** START **

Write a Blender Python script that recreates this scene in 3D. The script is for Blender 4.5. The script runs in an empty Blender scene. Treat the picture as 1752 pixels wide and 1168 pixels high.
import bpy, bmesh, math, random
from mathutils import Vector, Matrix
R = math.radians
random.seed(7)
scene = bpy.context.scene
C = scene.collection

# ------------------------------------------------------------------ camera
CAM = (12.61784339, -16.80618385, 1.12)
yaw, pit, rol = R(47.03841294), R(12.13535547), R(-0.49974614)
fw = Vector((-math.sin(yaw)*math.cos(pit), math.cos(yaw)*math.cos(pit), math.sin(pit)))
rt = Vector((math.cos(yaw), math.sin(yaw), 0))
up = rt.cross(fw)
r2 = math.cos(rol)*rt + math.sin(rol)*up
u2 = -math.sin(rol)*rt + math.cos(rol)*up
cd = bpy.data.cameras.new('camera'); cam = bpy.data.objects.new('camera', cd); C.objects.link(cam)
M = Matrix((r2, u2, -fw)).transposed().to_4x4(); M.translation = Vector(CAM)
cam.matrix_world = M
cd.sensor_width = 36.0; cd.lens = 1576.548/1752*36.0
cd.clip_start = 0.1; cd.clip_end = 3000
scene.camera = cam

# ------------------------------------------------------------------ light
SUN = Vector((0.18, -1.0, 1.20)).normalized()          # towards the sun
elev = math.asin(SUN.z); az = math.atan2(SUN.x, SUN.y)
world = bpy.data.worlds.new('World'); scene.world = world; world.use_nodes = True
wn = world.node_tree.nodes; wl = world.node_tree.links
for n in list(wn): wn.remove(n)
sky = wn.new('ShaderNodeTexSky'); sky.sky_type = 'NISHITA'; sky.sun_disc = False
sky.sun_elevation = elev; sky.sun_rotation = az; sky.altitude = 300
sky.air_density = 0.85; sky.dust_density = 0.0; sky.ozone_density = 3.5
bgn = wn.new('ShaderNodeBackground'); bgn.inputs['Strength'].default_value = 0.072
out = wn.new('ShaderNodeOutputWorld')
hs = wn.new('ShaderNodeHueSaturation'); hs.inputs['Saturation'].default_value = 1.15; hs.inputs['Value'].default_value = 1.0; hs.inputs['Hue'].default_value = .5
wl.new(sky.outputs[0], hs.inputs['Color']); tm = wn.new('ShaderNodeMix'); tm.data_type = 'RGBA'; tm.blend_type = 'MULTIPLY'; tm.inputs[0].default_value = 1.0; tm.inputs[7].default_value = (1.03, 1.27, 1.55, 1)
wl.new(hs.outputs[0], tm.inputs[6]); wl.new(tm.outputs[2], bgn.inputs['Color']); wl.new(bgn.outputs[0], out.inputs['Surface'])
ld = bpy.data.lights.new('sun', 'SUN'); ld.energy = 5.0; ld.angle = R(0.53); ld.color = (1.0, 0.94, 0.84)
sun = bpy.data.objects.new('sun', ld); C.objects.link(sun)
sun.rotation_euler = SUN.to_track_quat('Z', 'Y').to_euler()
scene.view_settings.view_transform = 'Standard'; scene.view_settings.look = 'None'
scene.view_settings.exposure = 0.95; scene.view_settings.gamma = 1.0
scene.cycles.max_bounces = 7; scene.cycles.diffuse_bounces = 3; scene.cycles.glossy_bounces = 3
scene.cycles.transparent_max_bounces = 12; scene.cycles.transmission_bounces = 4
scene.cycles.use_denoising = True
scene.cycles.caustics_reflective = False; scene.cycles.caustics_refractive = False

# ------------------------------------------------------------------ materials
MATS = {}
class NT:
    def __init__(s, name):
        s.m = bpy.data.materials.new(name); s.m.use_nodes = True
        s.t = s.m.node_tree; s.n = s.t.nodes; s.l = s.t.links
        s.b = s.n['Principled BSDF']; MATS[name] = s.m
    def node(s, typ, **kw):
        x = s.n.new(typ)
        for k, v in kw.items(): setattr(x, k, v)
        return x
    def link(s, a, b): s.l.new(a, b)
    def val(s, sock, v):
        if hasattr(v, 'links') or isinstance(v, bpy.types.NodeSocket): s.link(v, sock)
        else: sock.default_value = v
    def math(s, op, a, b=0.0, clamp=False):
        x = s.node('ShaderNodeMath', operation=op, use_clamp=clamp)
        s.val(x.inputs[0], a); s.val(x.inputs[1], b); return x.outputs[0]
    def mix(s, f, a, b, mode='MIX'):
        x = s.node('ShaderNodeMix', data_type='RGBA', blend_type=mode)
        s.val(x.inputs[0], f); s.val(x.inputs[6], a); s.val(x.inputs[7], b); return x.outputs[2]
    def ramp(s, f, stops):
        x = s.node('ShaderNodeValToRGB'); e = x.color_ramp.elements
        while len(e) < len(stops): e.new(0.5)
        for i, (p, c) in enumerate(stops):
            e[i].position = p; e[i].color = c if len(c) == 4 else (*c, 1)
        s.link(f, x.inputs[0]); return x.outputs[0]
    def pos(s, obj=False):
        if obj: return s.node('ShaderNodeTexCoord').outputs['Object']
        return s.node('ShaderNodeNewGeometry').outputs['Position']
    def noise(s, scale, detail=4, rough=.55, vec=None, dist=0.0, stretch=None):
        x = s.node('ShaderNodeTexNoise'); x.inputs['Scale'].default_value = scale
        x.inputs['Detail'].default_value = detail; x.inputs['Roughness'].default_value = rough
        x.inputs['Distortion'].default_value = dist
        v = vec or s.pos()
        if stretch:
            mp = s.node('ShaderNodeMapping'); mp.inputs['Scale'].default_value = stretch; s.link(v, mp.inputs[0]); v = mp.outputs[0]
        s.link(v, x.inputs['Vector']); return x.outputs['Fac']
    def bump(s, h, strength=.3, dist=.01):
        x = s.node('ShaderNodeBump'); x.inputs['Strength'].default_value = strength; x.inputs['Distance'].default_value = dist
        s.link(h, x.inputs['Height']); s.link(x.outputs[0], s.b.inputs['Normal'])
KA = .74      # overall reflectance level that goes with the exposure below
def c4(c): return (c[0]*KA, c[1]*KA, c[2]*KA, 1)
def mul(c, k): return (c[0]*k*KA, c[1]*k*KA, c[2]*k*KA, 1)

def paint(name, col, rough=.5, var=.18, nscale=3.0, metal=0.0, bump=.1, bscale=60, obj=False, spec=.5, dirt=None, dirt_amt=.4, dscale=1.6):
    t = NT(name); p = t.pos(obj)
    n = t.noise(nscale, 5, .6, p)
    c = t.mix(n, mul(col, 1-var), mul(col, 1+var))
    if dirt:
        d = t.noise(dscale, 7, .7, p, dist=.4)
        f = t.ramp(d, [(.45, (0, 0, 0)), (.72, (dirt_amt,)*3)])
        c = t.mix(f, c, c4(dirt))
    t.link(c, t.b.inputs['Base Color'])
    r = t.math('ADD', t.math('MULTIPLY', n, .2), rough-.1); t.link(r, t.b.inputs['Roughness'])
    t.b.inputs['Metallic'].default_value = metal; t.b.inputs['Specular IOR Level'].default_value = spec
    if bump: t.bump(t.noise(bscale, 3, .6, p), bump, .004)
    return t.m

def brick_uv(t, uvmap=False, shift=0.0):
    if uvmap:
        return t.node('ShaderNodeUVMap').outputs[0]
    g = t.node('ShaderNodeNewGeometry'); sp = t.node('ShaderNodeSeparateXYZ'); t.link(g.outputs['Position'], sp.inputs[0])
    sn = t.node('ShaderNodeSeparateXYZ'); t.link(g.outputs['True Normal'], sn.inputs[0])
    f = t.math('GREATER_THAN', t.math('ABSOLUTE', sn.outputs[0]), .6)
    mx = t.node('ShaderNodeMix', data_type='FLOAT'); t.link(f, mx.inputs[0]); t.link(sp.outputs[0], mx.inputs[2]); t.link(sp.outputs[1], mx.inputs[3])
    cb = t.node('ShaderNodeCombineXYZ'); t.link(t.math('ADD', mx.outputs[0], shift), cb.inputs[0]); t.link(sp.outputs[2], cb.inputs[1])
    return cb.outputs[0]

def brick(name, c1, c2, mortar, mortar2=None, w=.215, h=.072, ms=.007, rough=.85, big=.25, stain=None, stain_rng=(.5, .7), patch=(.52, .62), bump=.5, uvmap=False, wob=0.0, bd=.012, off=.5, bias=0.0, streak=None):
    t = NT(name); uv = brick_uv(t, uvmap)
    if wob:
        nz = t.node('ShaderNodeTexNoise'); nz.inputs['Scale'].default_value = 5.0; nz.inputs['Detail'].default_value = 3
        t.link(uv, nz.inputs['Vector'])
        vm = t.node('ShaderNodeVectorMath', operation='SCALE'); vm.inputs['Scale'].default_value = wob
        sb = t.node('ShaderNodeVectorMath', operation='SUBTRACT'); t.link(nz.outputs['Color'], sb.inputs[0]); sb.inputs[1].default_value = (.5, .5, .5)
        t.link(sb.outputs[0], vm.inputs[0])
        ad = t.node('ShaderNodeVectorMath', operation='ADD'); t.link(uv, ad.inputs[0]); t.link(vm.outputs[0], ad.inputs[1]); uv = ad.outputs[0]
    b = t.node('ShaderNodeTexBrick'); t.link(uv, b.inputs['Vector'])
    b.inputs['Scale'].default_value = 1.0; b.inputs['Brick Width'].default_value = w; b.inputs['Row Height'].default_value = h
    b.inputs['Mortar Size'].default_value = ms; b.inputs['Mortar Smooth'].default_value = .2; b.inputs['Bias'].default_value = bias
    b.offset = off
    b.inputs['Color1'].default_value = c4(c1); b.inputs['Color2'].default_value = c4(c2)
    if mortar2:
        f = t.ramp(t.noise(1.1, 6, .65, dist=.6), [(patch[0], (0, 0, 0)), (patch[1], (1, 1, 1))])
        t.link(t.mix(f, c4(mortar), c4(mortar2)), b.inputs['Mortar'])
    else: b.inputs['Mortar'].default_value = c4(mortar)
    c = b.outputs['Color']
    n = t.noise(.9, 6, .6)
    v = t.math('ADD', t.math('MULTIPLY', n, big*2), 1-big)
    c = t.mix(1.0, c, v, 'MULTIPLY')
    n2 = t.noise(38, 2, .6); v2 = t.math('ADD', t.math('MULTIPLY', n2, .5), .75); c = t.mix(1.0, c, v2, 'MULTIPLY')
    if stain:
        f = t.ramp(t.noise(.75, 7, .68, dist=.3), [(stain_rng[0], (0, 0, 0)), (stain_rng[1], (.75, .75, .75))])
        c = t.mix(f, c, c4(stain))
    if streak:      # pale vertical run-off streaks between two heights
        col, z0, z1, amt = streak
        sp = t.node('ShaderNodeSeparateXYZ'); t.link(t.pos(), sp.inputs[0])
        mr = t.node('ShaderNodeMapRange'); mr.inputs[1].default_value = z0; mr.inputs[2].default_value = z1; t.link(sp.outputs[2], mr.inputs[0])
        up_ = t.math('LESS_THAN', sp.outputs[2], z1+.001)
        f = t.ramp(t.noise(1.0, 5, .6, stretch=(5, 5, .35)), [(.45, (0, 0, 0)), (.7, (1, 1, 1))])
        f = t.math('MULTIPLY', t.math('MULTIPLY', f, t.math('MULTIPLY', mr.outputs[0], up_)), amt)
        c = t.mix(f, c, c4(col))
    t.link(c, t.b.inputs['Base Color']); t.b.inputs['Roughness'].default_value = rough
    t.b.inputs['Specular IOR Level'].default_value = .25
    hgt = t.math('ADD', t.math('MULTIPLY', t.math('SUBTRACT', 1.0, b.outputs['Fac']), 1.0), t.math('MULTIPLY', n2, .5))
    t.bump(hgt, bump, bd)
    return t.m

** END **

Reprint the data above from the opening line to the line holding "C = scene.collection", inclusive, and nothing else.

# [WORKED SOLUTION]
Write a Blender Python script that recreates this scene in 3D. The script is for Blender 4.5. The script runs in an empty Blender scene. Treat the picture as 1752 pixels wide and 1168 pixels high.
import bpy, bmesh, math, random
from mathutils import Vector, Matrix
R = math.radians
random.seed(7)
scene = bpy.context.scene
C = scene.collection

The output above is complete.